WINT design lab co-creates lamp that changes brightness by pressing the stretchable textile
Briefly

A touch-sensitive lamp changes brightness and color temperature when users press or stretch a stretchable textile surface. Galinstan liquid metal is dispensed into pathways within knitted fabric so the metal flows and deforms with fabric stretch. Changes in pathway shape are detected and translated into adjustments of lamp temperature and brightness. Liquid Metal Dispensing technology enabled embedding conductive channels into custom yarns and alternating knit patterns marked interactive zones by texture. A round textile disc is tensioned inside a frame with four distinct touch areas that control different light settings. Researchers spent about one year refining the manufacturing method to reliably place liquid metal in fabric for product use.
WINT Design Lab and the Fraunhofer IZM team up to produce a lamp that can change its brightness as the user presses onto the surface's stretchable textile. Forming part of the research Soft Interfaces, the touch-sensitive light accessory contains a liquid metal called Galinstan embedded into the fabric. Here, the metal flows through pathways inside the textile, so when users stretch the fabric, these paths change shape, and the system reads the movement and adjusts the temperature and brightness of the lamp with stretchable textile.
The research team used Liquid Metal Dispensing technology to place the metal inside fabric. They note that this kind of process has not been used in a product before. The team - which includes Lukas Werft and Christian Dils from Fraunhofer Institute for Reliability and Microintegration IZM, as well as Robin Hoske and Felix Rasehorn from WINT Design Lab - spent one year developing the manufacturing method before they were able to produce a touch-sensitive lamp that uses liquid metal and stretchable textile to operate.

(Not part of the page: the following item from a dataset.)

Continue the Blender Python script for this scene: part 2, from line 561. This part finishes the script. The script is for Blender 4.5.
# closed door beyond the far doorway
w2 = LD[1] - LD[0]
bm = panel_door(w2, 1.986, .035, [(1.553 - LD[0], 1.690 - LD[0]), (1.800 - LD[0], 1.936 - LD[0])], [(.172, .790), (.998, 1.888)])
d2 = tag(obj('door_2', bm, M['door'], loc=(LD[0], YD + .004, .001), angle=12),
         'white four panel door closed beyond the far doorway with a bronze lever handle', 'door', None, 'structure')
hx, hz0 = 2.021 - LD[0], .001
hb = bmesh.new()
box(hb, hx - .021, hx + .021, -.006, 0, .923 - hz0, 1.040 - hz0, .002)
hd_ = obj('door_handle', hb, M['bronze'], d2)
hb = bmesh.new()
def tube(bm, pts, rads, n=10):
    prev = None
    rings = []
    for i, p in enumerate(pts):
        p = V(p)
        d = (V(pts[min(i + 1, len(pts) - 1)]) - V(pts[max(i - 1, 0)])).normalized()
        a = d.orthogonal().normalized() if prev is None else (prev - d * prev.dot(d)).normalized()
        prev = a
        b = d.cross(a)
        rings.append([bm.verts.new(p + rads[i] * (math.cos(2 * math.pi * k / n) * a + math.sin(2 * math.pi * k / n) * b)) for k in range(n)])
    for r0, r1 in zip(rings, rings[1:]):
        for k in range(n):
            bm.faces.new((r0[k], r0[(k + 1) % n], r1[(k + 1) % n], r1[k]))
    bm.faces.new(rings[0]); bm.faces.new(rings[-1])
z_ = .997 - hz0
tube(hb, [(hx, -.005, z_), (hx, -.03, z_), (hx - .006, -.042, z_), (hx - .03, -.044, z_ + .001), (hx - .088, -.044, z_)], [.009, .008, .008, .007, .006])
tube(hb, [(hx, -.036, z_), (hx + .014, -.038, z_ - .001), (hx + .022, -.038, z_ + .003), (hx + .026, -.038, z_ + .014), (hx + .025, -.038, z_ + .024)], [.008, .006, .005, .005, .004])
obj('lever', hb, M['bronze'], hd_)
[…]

For the lamp, it is Case Studies, a Berlin knit design studio, that created the stretchable textile and other materials that WINT Design Lab and the Fraunhofer IZM used. The design studio made custom yarns for the project, making the fabric with alternating knit patterns to mark touch areas. In this way, the different surface textures help users feel the interactive zones. The textile disc is measured as a round screen, while the fabric sits inside a frame that keeps it stretched tight.